Analysts are recommending that hotel companies maintain or increase rates in the top 25 U.S. markets, which generate about 42 percent of total U.S. hotel revenue, and work bottom up to reduce costs. Suppliers are advised to keep rates high to maintain RevPar and not to "overreact" in order to avoid long-term financial damage--if they can withstand short-term hardships.
"Just make sure you aren't discounting for the sake of discounting," said Lomanno. "Spend a lot of time thinking through the math. You have to be really careful when you start sacrificing those rates."
Reducing rates right off the bat without fully analyzing all aspects of industry trends proves to be the worst policy in preparing for a downturn, according to Lomanno. Supply still has not met demand needs in the top 25 markets, and "even though there's new construction and new supply, it's likely to be absorbed at a reasonable pace," he said.
For the first 60 days of 2008, demand growth yielded a 0.3 percent increase and occupancy appeared "sluggish," showing at a 1.7 percent decrease. But first-quarter figures do not provide an accurate outlook for the whole year, Lomanno said.
Still, "suppliers should solidify their relationships with buyers in order to prepare for the downturn," said Management Alternatives Inc. consultant Carol Ann Salcito. "It will soon become a buyer's market. This happens every few years; the pendulum swings to the other side."
However, if rates increase in the top 25, it will be a hard blow to the travel managers who had high hopes for seeing the market shift in the buyer's favor.
"The top 25 markets are probably not going to be affected as quickly. That means pricing there is going to stay stronger, longer," said Lomanno. Occupancy rates are still showing positive numbers and until it goes in the red, hoteliers have nothing to fear, he added.
For 2008, PwC predicts U.S. occupancy rates will decrease by 0.9 percent, which would be the first major decrease since 9/11. Also, occupancy rates in the United Kingdom will see signs of decline, according to PwC. However, in many Asia-Pacific business centers, corporate rates will rise further, including some double-digit percentage increases, according to American Express Business Travel.
Both Hanson and Lomanno praised lodging firms for managing costs and maintaining construction debt in preparation for a downturn. Although demand will "certainly" decline, the industry still has limited supply. In the most recent economic boom year, 2006, hotel demand only grew 1.5 percent, but RevPar also grew because even though there was "slow demand growth, there was lousy supply growth keeping occupancy up," Hanson said. "Why is the industry doing so well? [They] had a strong demand growth, but had really, really low supply growth."
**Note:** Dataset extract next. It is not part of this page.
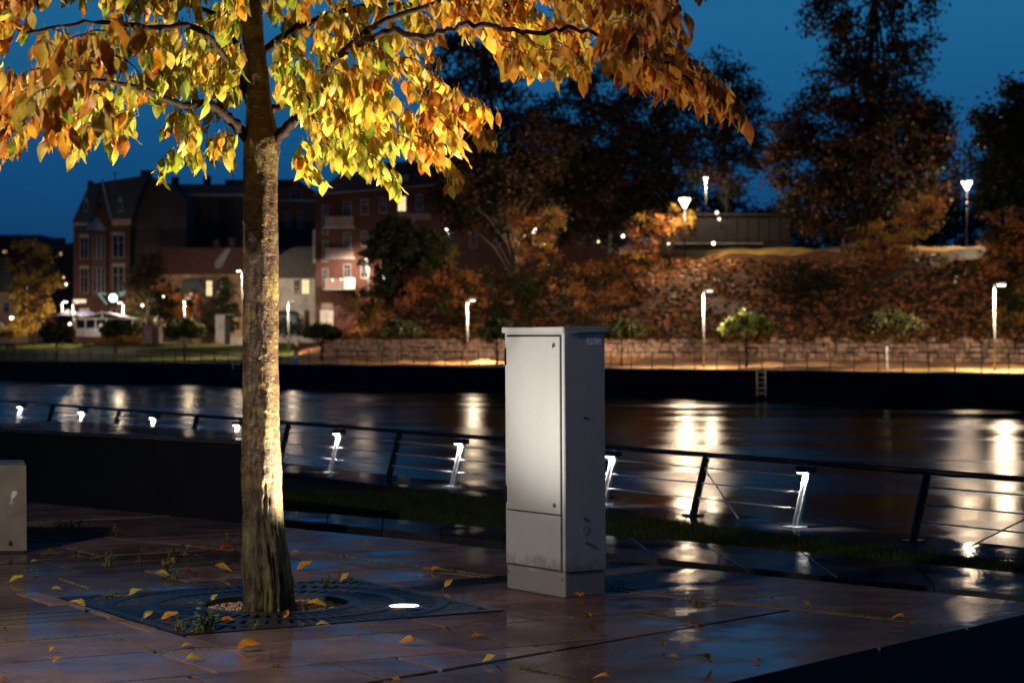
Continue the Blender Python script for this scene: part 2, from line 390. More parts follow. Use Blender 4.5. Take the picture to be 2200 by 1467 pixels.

The industry's elasticity has seen a one-to-two economic ratio, meaning as the economy grew 1 percent, lodging demand grew 2 percent. The industry now faces a one-to-one ratio, indicating a slight decline, causing hoteliers to bank on generating other forms of revenue, like increasing fees and surcharges, Hanson said. Indeed, Hanson reported that $1.75 billion was generated by hoteliers in 2007 from such items as mini-bar restocking fees, baggage holding fees and in-room safe surcharges.
"Downturn is something that goes along with the industry cycle," said Lomanno. "It's going to be less of a factor now as opposed to before, but the industry will come back."